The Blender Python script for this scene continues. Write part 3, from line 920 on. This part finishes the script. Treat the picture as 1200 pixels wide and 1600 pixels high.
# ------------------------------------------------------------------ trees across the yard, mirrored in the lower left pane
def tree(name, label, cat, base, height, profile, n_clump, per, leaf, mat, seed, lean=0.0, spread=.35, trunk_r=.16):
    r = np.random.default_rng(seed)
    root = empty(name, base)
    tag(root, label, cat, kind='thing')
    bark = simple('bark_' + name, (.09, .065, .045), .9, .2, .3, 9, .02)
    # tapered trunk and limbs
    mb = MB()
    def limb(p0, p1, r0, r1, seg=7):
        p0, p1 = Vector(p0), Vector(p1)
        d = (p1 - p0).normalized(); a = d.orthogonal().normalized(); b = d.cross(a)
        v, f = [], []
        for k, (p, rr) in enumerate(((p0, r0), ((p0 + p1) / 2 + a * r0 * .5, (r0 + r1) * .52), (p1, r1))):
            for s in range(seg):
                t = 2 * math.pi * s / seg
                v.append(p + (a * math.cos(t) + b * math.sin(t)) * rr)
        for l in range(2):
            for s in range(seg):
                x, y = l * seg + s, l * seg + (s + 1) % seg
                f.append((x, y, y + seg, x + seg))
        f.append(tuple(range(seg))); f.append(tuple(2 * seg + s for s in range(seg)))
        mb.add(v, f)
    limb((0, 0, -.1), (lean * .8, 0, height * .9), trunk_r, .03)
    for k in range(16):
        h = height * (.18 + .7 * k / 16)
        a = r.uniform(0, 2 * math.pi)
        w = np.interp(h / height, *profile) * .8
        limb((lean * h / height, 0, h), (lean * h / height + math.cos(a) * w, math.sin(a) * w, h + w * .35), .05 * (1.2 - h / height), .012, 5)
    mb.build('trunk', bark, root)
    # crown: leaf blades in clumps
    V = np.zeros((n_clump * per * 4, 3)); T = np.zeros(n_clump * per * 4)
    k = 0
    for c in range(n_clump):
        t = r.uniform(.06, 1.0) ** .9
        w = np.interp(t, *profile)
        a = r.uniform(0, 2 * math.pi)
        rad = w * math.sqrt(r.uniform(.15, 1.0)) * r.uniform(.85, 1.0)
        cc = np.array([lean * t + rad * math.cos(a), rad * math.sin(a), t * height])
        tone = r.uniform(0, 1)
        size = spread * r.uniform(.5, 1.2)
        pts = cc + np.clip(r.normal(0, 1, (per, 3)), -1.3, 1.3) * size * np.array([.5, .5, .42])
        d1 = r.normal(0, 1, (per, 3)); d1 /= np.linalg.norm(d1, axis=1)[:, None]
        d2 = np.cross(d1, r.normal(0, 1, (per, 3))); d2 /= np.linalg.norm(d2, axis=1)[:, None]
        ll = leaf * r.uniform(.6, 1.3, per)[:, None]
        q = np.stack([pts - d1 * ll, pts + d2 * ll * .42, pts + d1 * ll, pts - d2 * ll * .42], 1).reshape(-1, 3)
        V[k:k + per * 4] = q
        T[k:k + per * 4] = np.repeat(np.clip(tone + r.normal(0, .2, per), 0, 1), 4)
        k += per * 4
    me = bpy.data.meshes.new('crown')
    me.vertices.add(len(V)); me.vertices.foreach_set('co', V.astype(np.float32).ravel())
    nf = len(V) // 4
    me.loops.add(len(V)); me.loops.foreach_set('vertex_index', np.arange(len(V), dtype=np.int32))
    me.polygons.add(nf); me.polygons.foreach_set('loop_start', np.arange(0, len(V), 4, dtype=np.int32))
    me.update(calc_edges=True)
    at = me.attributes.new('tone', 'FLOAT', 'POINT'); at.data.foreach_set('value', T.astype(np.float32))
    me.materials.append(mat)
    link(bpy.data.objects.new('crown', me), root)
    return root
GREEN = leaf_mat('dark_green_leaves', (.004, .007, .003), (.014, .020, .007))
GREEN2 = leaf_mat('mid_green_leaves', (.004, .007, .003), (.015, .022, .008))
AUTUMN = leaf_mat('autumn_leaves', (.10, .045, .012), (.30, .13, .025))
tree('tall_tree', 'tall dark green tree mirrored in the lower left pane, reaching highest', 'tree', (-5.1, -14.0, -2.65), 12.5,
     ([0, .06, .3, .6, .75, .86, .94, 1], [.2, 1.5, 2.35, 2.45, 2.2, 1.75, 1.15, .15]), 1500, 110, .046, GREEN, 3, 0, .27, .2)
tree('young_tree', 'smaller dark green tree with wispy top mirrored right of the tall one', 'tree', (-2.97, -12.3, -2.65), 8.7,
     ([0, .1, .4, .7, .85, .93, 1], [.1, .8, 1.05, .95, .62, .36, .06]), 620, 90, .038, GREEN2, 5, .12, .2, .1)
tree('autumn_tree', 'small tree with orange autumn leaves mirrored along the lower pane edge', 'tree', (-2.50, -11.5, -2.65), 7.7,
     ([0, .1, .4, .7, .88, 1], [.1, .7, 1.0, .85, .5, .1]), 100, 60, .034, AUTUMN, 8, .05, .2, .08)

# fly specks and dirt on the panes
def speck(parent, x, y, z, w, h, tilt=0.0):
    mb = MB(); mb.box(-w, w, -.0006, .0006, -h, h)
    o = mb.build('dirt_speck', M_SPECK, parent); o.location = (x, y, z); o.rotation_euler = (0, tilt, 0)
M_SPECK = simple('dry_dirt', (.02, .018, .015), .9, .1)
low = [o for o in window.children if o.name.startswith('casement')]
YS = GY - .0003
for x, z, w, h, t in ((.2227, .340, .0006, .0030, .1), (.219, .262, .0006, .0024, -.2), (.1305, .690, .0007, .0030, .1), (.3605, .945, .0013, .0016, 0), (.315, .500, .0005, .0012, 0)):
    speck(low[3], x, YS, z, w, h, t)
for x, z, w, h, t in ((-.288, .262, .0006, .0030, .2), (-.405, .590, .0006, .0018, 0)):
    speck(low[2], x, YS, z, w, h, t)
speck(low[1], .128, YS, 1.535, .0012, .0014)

________________

What is needed
Working from the material above, retype it in its entirety without change.

Solution to this task
The Blender Python script for this scene continues. Write part 3, from line 920 on. This part finishes the script. Treat the picture as 1200 pixels wide and 1600 pixels high.
# ------------------------------------------------------------------ trees across the yard, mirrored in the lower left pane
def tree(name, label, cat, base, height, profile, n_clump, per, leaf, mat, seed, lean=0.0, spread=.35, trunk_r=.16):
    r = np.random.default_rng(seed)
    root = empty(name, base)
    tag(root, label, cat, kind='thing')
    bark = simple('bark_' + name, (.09, .065, .045), .9, .2, .3, 9, .02)
    # tapered trunk and limbs
    mb = MB()
    def limb(p0, p1, r0, r1, seg=7):
        p0, p1 = Vector(p0), Vector(p1)
        d = (p1 - p0).normalized(); a = d.orthogonal().normalized(); b = d.cross(a)
        v, f = [], []
        for k, (p, rr) in enumerate(((p0, r0), ((p0 + p1) / 2 + a * r0 * .5, (r0 + r1) * .52), (p1, r1))):
            for s in range(seg):
                t = 2 * math.pi * s / seg
                v.append(p + (a * math.cos(t) + b * math.sin(t)) * rr)
        for l in range(2):
            for s in range(seg):
                x, y = l * seg + s, l * seg + (s + 1) % seg
                f.append((x, y, y + seg, x + seg))
        f.append(tuple(range(seg))); f.append(tuple(2 * seg + s for s in range(seg)))
        mb.add(v, f)
    limb((0, 0, -.1), (lean * .8, 0, height * .9), trunk_r, .03)
    for k in range(16):
        h = height * (.18 + .7 * k / 16)
        a = r.uniform(0, 2 * math.pi)
        w = np.interp(h / height, *profile) * .8
        limb((lean * h / height, 0, h), (lean * h / height + math.cos(a) * w, math.sin(a) * w, h + w * .35), .05 * (1.2 - h / height), .012, 5)
    mb.build('trunk', bark, root)
    # crown: leaf blades in clumps
    V = np.zeros((n_clump * per * 4, 3)); T = np.zeros(n_clump * per * 4)
    k = 0
    for c in range(n_clump):
        t = r.uniform(.06, 1.0) ** .9
        w = np.interp(t, *profile)
        a = r.uniform(0, 2 * math.pi)
        rad = w * math.sqrt(r.uniform(.15, 1.0)) * r.uniform(.85, 1.0)
        cc = np.array([lean * t + rad * math.cos(a), rad * math.sin(a), t * height])
        tone = r.uniform(0, 1)
        size = spread * r.uniform(.5, 1.2)
        pts = cc + np.clip(r.normal(0, 1, (per, 3)), -1.3, 1.3) * size * np.array([.5, .5, .42])
        d1 = r.normal(0, 1, (per, 3)); d1 /= np.linalg.norm(d1, axis=1)[:, None]
        d2 = np.cross(d1, r.normal(0, 1, (per, 3))); d2 /= np.linalg.norm(d2, axis=1)[:, None]
        ll = leaf * r.uniform(.6, 1.3, per)[:, None]
        q = np.stack([pts - d1 * ll, pts + d2 * ll * .42, pts + d1 * ll, pts - d2 * ll * .42], 1).reshape(-1, 3)
        V[k:k + per * 4] = q
        T[k:k + per * 4] = np.repeat(np.clip(tone + r.normal(0, .2, per), 0, 1), 4)
        k += per * 4
    me = bpy.data.meshes.new('crown')
    me.vertices.add(len(V)); me.vertices.foreach_set('co', V.astype(np.float32).ravel())
    nf = len(V) // 4
    me.loops.add(len(V)); me.loops.foreach_set('vertex_index', np.arange(len(V), dtype=np.int32))
    me.polygons.add(nf); me.polygons.foreach_set('loop_start', np.arange(0, len(V), 4, dtype=np.int32))
    me.update(calc_edges=True)
    at = me.attributes.new('tone', 'FLOAT', 'POINT'); at.data.foreach_set('value', T.astype(np.float32))
    me.materials.append(mat)
    link(bpy.data.objects.new('crown', me), root)
    return root
GREEN = leaf_mat('dark_green_leaves', (.004, .007, .003), (.014, .020, .007))
GREEN2 = leaf_mat('mid_green_leaves', (.004, .007, .003), (.015, .022, .008))
AUTUMN = leaf_mat('autumn_leaves', (.10, .045, .012), (.30, .13, .025))
tree('tall_tree', 'tall dark green tree mirrored in the lower left pane, reaching highest', 'tree', (-5.1, -14.0, -2.65), 12.5,
     ([0, .06, .3, .6, .75, .86, .94, 1], [.2, 1.5, 2.35, 2.45, 2.2, 1.75, 1.15, .15]), 1500, 110, .046, GREEN, 3, 0, .27, .2)
tree('young_tree', 'smaller dark green tree with wispy top mirrored right of the tall one', 'tree', (-2.97, -12.3, -2.65), 8.7,
     ([0, .1, .4, .7, .85, .93, 1], [.1, .8, 1.05, .95, .62, .36, .06]), 620, 90, .038, GREEN2, 5, .12, .2, .1)
tree('autumn_tree', 'small tree with orange autumn leaves mirrored along the lower pane edge', 'tree', (-2.50, -11.5, -2.65), 7.7,
     ([0, .1, .4, .7, .88, 1], [.1, .7, 1.0, .85, .5, .1]), 100, 60, .034, AUTUMN, 8, .05, .2, .08)

# fly specks and dirt on the panes
def speck(parent, x, y, z, w, h, tilt=0.0):
    mb = MB(); mb.box(-w, w, -.0006, .0006, -h, h)
    o = mb.build('dirt_speck', M_SPECK, parent); o.location = (x, y, z); o.rotation_euler = (0, tilt, 0)
M_SPECK = simple('dry_dirt', (.02, .018, .015), .9, .1)
low = [o for o in window.children if o.name.startswith('casement')]
YS = GY - .0003
for x, z, w, h, t in ((.2227, .340, .0006, .0030, .1), (.219, .262, .0006, .0024, -.2), (.1305, .690, .0007, .0030, .1), (.3605, .945, .0013, .0016, 0), (.315, .500, .0005, .0012, 0)):
    speck(low[3], x, YS, z, w, h, t)
for x, z, w, h, t in ((-.288, .262, .0006, .0030, .2), (-.405, .590, .0006, .0018, 0)):
    speck(low[2], x, YS, z, w, h, t)
speck(low[1], .128, YS, 1.535, .0012, .0014)